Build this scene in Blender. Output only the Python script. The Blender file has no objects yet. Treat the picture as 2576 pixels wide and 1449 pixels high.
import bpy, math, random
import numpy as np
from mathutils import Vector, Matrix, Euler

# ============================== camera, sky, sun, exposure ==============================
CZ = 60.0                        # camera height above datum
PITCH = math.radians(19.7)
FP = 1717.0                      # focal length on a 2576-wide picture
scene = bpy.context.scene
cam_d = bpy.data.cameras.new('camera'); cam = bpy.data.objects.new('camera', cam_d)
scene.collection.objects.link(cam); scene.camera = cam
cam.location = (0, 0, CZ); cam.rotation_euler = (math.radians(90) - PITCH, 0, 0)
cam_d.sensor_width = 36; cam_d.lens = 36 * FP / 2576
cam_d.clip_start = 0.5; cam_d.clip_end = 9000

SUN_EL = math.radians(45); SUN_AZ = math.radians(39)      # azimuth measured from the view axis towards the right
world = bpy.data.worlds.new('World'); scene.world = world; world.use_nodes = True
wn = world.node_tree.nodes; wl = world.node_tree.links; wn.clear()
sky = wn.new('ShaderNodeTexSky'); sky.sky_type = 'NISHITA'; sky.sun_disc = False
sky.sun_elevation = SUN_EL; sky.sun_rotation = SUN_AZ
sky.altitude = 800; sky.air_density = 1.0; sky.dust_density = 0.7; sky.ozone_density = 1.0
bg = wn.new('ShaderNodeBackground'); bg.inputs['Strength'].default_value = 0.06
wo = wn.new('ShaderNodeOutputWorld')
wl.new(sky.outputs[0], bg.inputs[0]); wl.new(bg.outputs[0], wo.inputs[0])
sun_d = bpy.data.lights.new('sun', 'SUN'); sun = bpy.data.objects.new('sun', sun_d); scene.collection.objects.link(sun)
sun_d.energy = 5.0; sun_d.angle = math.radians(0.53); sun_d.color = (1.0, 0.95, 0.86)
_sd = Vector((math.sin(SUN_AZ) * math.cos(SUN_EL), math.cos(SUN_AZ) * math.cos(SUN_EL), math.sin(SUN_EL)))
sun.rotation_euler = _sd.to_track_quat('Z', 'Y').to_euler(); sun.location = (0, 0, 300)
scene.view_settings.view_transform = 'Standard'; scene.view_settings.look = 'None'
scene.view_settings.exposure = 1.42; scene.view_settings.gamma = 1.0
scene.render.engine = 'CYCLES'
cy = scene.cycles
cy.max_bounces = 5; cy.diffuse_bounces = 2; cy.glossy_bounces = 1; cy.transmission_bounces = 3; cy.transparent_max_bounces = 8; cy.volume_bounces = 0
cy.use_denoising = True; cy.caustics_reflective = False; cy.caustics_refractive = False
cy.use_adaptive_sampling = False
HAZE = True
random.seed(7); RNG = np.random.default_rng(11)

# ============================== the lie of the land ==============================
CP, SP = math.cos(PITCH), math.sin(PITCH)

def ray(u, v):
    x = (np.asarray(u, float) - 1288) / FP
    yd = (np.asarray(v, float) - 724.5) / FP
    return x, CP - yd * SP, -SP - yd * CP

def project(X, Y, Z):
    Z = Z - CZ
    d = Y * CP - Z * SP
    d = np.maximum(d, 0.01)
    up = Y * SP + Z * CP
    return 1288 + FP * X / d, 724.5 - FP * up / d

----

▸ **WORK TO COMPLETE**:
Quote exactly the first line of the data and every line after it through the one holding "cam_d.clip_start = 0.5; cam_d.clip_end = 9000".

▸ **RESULT BELOW**:
Build this scene in Blender. Output only the Python script. The Blender file has no objects yet. Treat the picture as 2576 pixels wide and 1449 pixels high.
import bpy, math, random
import numpy as np
from mathutils import Vector, Matrix, Euler

# ============================== camera, sky, sun, exposure ==============================
CZ = 60.0                        # camera height above datum
PITCH = math.radians(19.7)
FP = 1717.0                      # focal length on a 2576-wide picture
scene = bpy.context.scene
cam_d = bpy.data.cameras.new('camera'); cam = bpy.data.objects.new('camera', cam_d)
scene.collection.objects.link(cam); scene.camera = cam
cam.location = (0, 0, CZ); cam.rotation_euler = (math.radians(90) - PITCH, 0, 0)
cam_d.sensor_width = 36; cam_d.lens = 36 * FP / 2576
cam_d.clip_start = 0.5; cam_d.clip_end = 9000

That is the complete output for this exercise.